Nance Legins Costley inducted into The Randolph Society

The Randolph Society Foundation Board is pleased to announce that Nance Legins Costley, whose bravery and persistence in securing her freedom set precedent in Illinois law, will be inducted into the 2019 class of honorees.

Nance Legins, the daughter of African-American indentured servants who had been brought to Illinois from Louisiana, was born in Kaskaskia in late 1813. Nance’s parents were indentured to Thomas Cox, an ambitious local businessman and politician whose home in Kaskaskia also served as the headquarters of Illinois’s territorial government. Although she was born in a territory where slavery was nominally illegal, Nance was subject to Illinois’s complicated system of indentured servitude.
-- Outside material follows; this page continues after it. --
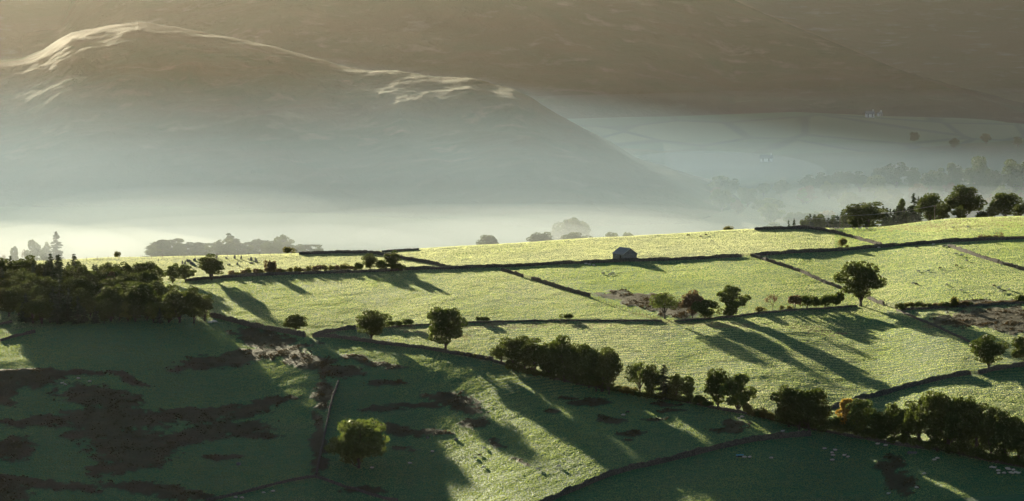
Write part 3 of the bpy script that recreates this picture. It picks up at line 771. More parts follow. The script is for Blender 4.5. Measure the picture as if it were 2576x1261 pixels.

Because her parents were bound to serve Thomas Cox, Nance was also legally considered his property.

When she was still a baby, Cox sold Nance, her parents, and her elder brother, Reuben, to another prominent Kaskaskian, William Morrison, who ran a mercantile empire that shipped goods up and down the Mississippi Valley. Shortly afterward, though, the Legins family was returned to the ownership of Cox, who ran a hotel in Kaskaskia. When Illinois became a state in 1818, Kaskaskia was its first capital, and Cox was elected to serve in the state legislature. When the capital moved to Vandalia the following year, Nance and her sister, Dice, moved with the Cox family to settle there. Because Cox was involved in politics, Nance was surrounded by conversations about legal matters of the day, including the question of slavery in the state.

The Cox family, along with Nance and Dice, settled in Springfield in the 1820s, where Cox secured a prominent position in the local land registry office. But Cox, who was an alcoholic, mishandled the office’s funds, as well as his personal finances, and to satisfy his creditors, his property was auctioned. That property included both Nance and Dice. In the only known public slave auction ever held in the state of Illinois, Nance and Dice were sold in Springfield in July 1827. When her new owner, Nathan Cromwell, asked if she would go live in his household, Nance, still in chains from the auction, defiantly told him that she would not.

Nance’s public refusal to accept her sale kicked off a series of legal challenges that eventually led to the Illinois State Supreme Court. In 1828, the court denied her claim, deciding that she was legally Cromwell’s property. After Cromwell sold her in Tazewell County in 1836, this time to an abolitionist, Nance resisted once more. Her new “owner,” David Bailey, refused to pay for her, arguing that she was a free person and could not be sold. When the case came before the state supreme court once more, Bailey’s friend, Abraham Lincoln, served as his attorney. Lincoln successfully argued that no one had been able to prove that Nance was legally owned by anyone. In July 1841, Judge Sidney Breese declared that Nance was free, stating decisively that “the sale of a free person is illegal.”

Nance married a free man of color, Benjamin Costley, in Pekin, and the couple had eight children, all of whom were free citizens. Near the end of her life, a Pekin city directory recognized Nance’s resilience: “She came here a chattel, with ‘no rights that a white man was bound to respect’ … and now, in her still vigorous old age, she sees her race disenthralled; the chains that bound them forever broken, their equality before the law everywhere recognized, and her children enjoying the elective franchise.” In her valiant struggle to realize her own freedom, Nance set important precedents that helped others become free, too – and helped inspire a future president as he developed his understanding of the need for emancipation for all.